Perhaps most importantly to me, was undertaking riding lessons.

I pondered my options for the better part of the year as it became clear that my fears of riding still had a hold of me and I had to do something to help myself or my training career was going to go down the tubes.
I looked into western and bareback trainers but never committed. Then one day I was compelled, as I was walking past her, to circle back to Tanya, the riding instructor where I board, who I have known for 15 years, and ask her about lessons.

English lessons.

Something I’d never before considered, something I had zero interest in, until that moment in time.

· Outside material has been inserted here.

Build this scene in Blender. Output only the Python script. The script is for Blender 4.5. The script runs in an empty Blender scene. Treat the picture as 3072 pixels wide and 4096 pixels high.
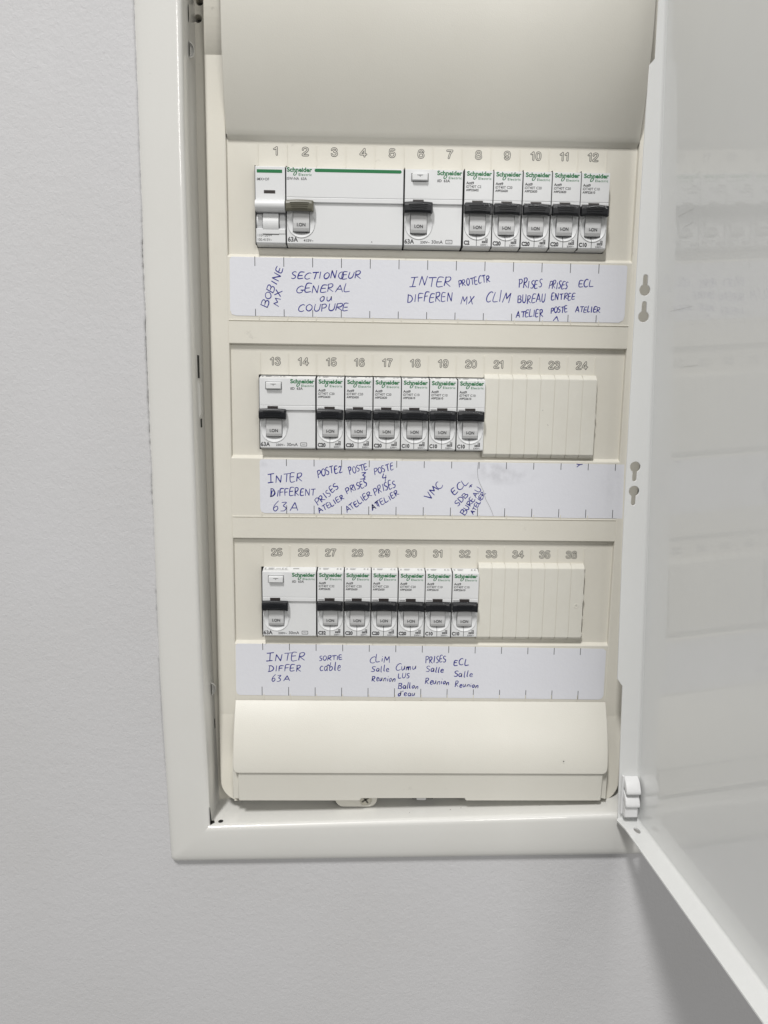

We set up a session for the very next week and I have been enthralled ever since. She kicked my ass that first day, when on my very first lesson she asked me to post. I hadn’t been expecting that at all, I was expecting to ease into it, maybe after a lesson or two. I should have known better!

Even so, and hour later, as I dismounted the gentle giant Thoroughbred, Clyde, and cowboy-style bowlegged walked him back to his stall, every muscle in my body aching, and the two-day sore than came after, in spite of it all, I was absolutely hooked.

Learning to ride a different style, filling the holes in my own training/riding, gaining a more secure seat, and pushing myself outside my comfort zone (Ride over those trotting poles with no reins and my arms out to the sides like a bird, what?! Okay here we go!) It has all become the best part of my week, and I’d venture to say, the best part of my year.

It’s been a strange year. I have gained much. I’ve stretched and grown, and had ups and downs. I’ve faced fears head on. I’ve had fun. I’ve learned. It wasn’t so much a year of “saying yes”, but instead, a year of saying Yes!

 “There is no end to education. It is not that you read a book, pass an examination, and finish with education. The whole of life, from the moment you are born to the moment you die, is a process of learning.”